The chat thus attains a casual status and Johnston opens up on her impressions about India. “My first trip itself gave me a good introduction to the food and culture of this country,” says the Canadian who shifted to Japan about three decades ago.



“Japan seemed very far away after I completed my education in Canada. It was a big adventure but I got interested in settling here since the culture is quite attractive just like in India,” she says.



Having been a public servant, for most of her life, this social entrepreneur is currently the representative director of eSurface Technologies in Japan. Her interest in technology for future developed during her stint with IBM. 



“After the 2011 disaster in Japan (the tsunami) and the shutdown of nuclear reactors, there has been a lot of focus on sustainable sources of energy. This has opened up quite a few opportunities.
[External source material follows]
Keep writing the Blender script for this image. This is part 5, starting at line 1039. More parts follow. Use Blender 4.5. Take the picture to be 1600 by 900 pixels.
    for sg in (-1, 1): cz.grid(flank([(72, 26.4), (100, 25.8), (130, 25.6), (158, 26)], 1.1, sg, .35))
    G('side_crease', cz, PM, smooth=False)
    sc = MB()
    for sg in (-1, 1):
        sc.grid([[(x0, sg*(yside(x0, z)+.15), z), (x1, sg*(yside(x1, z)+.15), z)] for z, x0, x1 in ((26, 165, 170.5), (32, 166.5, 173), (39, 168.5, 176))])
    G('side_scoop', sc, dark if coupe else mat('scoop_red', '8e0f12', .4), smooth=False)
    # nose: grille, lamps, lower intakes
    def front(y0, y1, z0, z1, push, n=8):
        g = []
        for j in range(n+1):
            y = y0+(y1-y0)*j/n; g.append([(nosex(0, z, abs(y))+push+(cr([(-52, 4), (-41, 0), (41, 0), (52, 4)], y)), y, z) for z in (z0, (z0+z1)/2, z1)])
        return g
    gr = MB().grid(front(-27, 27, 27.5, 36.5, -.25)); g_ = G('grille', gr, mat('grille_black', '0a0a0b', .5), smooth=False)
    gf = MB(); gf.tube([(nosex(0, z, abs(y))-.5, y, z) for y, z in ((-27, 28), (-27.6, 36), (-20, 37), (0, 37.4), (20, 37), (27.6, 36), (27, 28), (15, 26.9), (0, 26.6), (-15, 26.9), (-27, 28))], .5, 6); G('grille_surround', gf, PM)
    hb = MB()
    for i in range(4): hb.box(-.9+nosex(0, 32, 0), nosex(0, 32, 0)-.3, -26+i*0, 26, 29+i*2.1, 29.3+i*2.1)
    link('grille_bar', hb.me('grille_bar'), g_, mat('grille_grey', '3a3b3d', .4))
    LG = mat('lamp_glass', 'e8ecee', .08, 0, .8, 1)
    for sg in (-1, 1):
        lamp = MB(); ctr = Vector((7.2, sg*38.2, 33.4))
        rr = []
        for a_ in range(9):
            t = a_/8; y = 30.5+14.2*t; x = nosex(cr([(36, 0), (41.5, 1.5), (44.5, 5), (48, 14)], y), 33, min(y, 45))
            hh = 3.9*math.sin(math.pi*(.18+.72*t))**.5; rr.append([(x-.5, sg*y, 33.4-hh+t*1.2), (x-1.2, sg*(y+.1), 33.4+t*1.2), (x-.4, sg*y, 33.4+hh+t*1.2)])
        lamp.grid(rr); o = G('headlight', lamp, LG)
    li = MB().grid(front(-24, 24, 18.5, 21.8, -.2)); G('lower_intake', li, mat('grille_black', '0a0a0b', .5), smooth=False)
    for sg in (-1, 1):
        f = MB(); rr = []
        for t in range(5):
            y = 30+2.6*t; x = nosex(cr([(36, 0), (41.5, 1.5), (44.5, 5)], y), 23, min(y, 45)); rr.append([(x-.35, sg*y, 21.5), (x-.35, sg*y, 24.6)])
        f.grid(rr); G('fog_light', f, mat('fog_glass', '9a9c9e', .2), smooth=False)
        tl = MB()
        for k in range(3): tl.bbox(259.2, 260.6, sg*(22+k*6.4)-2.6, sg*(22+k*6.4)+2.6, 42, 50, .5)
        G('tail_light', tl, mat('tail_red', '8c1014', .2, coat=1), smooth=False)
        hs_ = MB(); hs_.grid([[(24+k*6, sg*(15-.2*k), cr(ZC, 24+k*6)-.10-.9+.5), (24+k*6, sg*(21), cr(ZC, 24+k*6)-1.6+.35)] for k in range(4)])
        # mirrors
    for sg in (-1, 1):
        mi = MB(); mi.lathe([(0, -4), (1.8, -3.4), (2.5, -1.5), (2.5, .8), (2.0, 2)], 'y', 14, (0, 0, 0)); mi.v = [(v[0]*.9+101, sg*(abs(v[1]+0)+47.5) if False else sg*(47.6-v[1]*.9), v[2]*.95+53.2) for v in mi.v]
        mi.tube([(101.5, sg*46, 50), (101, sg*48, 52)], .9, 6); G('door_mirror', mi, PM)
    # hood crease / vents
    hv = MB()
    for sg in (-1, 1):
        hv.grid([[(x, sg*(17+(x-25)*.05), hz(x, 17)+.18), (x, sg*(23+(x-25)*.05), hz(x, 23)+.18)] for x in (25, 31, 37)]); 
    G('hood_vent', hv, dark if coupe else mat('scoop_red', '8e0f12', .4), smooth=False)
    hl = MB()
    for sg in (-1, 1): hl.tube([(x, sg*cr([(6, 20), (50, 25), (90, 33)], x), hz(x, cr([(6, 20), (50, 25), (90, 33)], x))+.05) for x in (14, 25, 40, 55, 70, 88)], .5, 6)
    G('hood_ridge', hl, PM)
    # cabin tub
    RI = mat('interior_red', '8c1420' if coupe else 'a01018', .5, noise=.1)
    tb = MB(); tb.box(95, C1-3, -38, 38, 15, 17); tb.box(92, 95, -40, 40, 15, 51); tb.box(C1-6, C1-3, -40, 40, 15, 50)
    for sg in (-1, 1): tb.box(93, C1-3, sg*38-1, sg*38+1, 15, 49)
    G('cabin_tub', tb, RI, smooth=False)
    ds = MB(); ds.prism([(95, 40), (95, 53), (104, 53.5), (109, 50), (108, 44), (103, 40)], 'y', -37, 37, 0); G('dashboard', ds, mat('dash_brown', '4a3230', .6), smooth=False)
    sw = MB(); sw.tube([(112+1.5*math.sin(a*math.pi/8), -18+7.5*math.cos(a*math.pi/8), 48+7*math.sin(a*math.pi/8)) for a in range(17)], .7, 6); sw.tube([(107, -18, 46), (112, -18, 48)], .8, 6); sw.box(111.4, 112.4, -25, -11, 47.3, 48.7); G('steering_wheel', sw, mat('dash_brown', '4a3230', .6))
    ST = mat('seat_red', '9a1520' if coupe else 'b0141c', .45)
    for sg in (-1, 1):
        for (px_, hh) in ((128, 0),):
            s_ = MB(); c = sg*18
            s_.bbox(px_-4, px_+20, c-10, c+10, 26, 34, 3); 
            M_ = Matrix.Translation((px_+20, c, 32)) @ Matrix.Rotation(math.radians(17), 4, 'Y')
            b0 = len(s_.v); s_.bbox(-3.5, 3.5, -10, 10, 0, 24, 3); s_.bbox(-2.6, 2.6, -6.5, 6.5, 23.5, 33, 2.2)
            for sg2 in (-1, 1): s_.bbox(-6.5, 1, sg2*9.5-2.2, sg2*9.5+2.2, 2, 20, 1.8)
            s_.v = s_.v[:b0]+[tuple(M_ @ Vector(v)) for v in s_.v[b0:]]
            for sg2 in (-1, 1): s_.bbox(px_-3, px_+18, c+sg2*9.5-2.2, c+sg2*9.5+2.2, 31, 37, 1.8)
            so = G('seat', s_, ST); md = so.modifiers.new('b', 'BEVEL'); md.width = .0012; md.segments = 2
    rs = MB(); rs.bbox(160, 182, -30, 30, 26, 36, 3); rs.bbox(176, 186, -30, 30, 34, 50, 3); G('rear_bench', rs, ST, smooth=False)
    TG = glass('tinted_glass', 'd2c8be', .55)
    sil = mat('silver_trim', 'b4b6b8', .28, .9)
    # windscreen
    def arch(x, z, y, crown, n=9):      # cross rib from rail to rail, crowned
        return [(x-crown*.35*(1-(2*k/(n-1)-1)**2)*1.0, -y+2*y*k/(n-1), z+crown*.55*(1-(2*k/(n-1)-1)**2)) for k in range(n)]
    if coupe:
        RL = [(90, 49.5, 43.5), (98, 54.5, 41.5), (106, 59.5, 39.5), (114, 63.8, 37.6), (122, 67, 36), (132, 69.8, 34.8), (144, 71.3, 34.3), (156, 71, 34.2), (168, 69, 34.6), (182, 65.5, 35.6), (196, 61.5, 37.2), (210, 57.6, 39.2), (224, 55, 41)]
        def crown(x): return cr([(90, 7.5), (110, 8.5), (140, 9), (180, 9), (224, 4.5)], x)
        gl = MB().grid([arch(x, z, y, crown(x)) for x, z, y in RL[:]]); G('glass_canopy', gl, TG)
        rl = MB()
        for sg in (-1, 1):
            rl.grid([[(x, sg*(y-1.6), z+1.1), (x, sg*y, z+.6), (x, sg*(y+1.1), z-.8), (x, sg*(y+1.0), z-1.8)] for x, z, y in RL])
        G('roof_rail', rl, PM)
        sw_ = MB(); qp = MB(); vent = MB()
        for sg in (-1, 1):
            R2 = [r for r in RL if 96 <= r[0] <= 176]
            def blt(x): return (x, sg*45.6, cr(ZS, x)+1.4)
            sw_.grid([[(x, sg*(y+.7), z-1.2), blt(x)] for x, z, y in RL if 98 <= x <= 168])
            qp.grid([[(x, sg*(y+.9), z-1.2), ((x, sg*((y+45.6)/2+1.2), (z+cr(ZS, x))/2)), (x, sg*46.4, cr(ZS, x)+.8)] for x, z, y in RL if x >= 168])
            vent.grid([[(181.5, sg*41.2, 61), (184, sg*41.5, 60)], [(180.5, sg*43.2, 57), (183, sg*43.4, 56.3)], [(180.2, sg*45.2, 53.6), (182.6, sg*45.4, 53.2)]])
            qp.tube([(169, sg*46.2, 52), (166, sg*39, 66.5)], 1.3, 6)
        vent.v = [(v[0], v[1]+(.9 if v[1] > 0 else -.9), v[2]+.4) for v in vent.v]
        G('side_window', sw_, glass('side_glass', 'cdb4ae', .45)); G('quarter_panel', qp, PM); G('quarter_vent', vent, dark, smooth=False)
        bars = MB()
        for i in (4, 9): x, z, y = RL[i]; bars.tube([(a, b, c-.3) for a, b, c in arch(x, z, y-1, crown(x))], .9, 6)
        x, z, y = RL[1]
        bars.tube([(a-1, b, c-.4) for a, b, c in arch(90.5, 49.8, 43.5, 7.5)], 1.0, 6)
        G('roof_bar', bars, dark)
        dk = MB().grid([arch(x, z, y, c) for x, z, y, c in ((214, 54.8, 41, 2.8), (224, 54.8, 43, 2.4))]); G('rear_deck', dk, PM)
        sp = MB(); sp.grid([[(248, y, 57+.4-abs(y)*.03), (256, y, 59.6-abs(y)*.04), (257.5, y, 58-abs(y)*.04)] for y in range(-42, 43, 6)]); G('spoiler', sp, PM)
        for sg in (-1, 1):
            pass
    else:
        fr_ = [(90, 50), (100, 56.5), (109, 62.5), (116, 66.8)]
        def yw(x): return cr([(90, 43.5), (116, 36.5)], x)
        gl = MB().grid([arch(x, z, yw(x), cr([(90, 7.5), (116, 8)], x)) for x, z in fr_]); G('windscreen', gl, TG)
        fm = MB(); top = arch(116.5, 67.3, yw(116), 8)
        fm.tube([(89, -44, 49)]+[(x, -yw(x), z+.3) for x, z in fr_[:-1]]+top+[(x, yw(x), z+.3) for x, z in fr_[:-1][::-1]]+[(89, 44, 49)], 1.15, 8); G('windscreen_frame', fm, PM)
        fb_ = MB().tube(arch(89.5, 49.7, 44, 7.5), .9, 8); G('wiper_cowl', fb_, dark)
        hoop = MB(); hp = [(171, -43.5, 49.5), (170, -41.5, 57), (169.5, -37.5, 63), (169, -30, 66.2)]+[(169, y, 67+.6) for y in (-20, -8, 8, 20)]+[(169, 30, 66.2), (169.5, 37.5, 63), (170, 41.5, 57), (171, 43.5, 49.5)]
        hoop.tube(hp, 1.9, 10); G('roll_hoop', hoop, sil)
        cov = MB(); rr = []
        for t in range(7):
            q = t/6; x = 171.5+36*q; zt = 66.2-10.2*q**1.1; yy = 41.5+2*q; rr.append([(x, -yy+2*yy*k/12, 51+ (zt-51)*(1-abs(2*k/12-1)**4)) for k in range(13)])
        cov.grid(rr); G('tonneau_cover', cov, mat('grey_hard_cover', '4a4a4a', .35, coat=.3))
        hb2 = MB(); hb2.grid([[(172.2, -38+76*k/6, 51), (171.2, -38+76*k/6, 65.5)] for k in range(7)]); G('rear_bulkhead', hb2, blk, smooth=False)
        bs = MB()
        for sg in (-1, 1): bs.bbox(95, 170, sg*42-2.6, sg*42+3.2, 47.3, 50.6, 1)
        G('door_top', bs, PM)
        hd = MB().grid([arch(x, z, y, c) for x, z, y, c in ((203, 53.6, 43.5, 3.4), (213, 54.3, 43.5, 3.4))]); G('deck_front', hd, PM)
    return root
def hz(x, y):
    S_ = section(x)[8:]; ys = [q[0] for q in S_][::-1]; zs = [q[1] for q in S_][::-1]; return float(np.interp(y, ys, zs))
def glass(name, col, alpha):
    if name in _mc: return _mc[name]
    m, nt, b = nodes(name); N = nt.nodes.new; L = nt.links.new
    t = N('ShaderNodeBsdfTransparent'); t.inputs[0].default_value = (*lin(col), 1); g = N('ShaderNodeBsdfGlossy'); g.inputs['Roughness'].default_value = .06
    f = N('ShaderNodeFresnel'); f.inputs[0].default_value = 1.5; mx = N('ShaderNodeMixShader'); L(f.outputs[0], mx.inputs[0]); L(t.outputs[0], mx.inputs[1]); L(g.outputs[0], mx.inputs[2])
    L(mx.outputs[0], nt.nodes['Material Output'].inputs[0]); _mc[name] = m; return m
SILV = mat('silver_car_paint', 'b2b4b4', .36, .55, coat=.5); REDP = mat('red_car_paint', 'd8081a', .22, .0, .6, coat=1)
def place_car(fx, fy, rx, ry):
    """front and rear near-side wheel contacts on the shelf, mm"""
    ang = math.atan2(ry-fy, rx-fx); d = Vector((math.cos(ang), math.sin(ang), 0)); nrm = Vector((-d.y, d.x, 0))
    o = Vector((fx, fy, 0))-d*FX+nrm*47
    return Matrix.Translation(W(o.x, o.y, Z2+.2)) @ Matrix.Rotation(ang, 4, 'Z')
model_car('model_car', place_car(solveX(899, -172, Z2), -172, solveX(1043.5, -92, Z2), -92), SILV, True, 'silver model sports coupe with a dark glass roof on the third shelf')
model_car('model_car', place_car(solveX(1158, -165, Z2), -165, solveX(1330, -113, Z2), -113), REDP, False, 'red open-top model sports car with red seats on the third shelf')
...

In fact, some of the large investors in Japan are Indians,” she says on her recent trip where she was invited to be a speaker at Tedx Janpath.



As a part of the panel, she even heard Leslee Udwin (director of India’s Daughter) talk about her work. “I visited Darjeeling after the event was over in Delhi. As I watched boys and girls going to school, I realised that all boys were riding truck and all girls were walking. This gender distinction gives a hard life to females even after they grow up,” she says narrating a first-hand experience.



“I think it’s a shame to ban the film,” she adds voicing her opinion on the recent controversy. “I admired the idea of the film and thought where did it come from? After listening to Leslee I realised she wanted to make a film on the Indian people who came out on the street in support of women safety. We have never experienced a country coming out. After seeing the film myself, I felt it dehumanised both the victim and the rapist!”



Inspired by the energy of the people who were more than ready to talk about issues of social change, Johnston says, “People here are not just ready to discuss about such topics but also willing to share their culture with foreigners. It was impressive to see a 13-year-old entrepreneur on the same platform as an expert on sanitation – Dr Bindeshwar Pathak,” in reference to the Tedx talk.



The focus shifts back to renewable sources of energy and their need in present times. 

“India too has a huge population like Japan and providing clean water to this population is a major issue. Even improvement of air quality is necessary. What can help India in achieving this are better rules and regulations such as the one adopted by Tokyo which is much cleaner today,” says Johnston, hoping to see the same being implemented when she comes back another time.